When it comes to learning, humans are fickle creatures: sometimes we love cramming our head full of knowledge, sometimes we hate it. Nobody understands this better than teachers, who work hard each day to motivate students. From experiential learning to peer review, from debates to role-playing, teachers employ countless strategies in their attempts to engage students.
If this year’s edtech blogs are to be believed, though, none of these strategies compare to “gamification.”
Gamification entails the incorporation of game design elements and mechanics into non-game objects and environments. These elements include badges, points, leaderboards, currency, narratives, and special challenges to name but a few. Taken as a whole, these elements typically link desired actions to a motivational reward system.

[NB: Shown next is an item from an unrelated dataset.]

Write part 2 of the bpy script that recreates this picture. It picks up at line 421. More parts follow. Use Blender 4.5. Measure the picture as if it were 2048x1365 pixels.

Gamification has many roots. Marketers have long employed frequent flyer & loyalty programs to engage consumers. And both school and work can be seen, in some ways, as inherently gamified: we move from one grade-level or job-title to the next, earning badges and rewards along the way in the form of diplomas, promotions, and bonuses.
Over the last few years, gamification has taken root in a wide variety of industries and activities. Personal fitness, employee training, human resources, financial planning, and project management have all been transformed by advocates who contend gamification represents the perfect way to motivate people to perform actions they would normally lack the interest or discipline to complete. It’s easy to start a fitness regime, for example, but hard to stick with it — unless of course you’re rewarded for meeting daily goals or beating your friend’s most recent track record. Gamification, in many instances, can provide a needed jolt of external motivation once a person’s internal motivation begins to flag.
From the beginning of the gamification debate, education has been at the center of the conversation, and a number of startups have very overtly linked their strategies to game mechanics. Shantanu Sinha, president of Khan Academy, admitted that they very intentionally incorporated badges and other game mechanics when designing their platform. He and his team believe that our current education system has a broken incentive system, and that “we can truly learn from the game industry. They have turned motivation and incentive systems into a science.”
And the Khan Academy is not alone: startups and teachers everywhere are trying to incorporate game mechanics into the educational process, and in 2013 we’ll see even more of these projects come to light.
Some educators, though, take issue with this strategy. The reliance on extrinsic rewards, they argue, is the problem: it can promote cheating as students strive to game the system; it introduces superficial content that distracts from the core learning activity; and, perhaps most damningly, it encourages students to learn for the sake of the reward rather than for the sake of knowledge. By overemphasizing incentives, teachers worry, gamification may short circuit the intrinsic motivation students bring to a subject. Something that was previously enjoyable in and of itself suddenly becomes enjoyable only when its linked to external feedback, validation and rewards.
And there’s another problem: as gamification becomes more and more widespread, built into the design of more and more educational tools and apps, the novelty will disappear. Educators face the risk of students growing bored with gamification.
Here at MindSnacks, we predict that 2013 will shed new light on gamification and its limits. One of the most important “discoveries,” we believe, will be a renewed appreciation of the difference between the gamification of education and educational games.
Most attempts to gamify education stem from a belief that learning is something unpleasant, something people don’t want to do unless they’re forced to do so. In gamified classrooms, students typically slog through traditional (some students would say boring) assignments in order to receive such rewards as validation, special privileges and peer recognition.
Educational games take the opposite approach, reinforcing the joy that comes from learning something new. They shorten the feedback loop such that the cognitive reward that comes from discovering a new idea or ‘getting something right’ fuses with the game’s reward mechanisms. The points and badges a student earns from answering something correctly become less about external validation, and more about documenting internal accomplishments. In this way, the desire to play becomes indistinguishable from the desire to learn.
The gamification of education typically just layers game elements on top of the same old teaching strategies; educational games, on the other hand, transform the strategy. Learning and play belong together. Both children and adults learn — and learn quickly — through trial and error. By emphasizing the playful quality of this process, educational games tap into something fundamental and effective.
2013 is going to be a big year for both educational games and the gamification of education. Regardless of your age, both strategies can help you learn. Gamification has its limits, though, and over the coming months we’re going to write more about this topic as well as other developments in the world of education and gaming.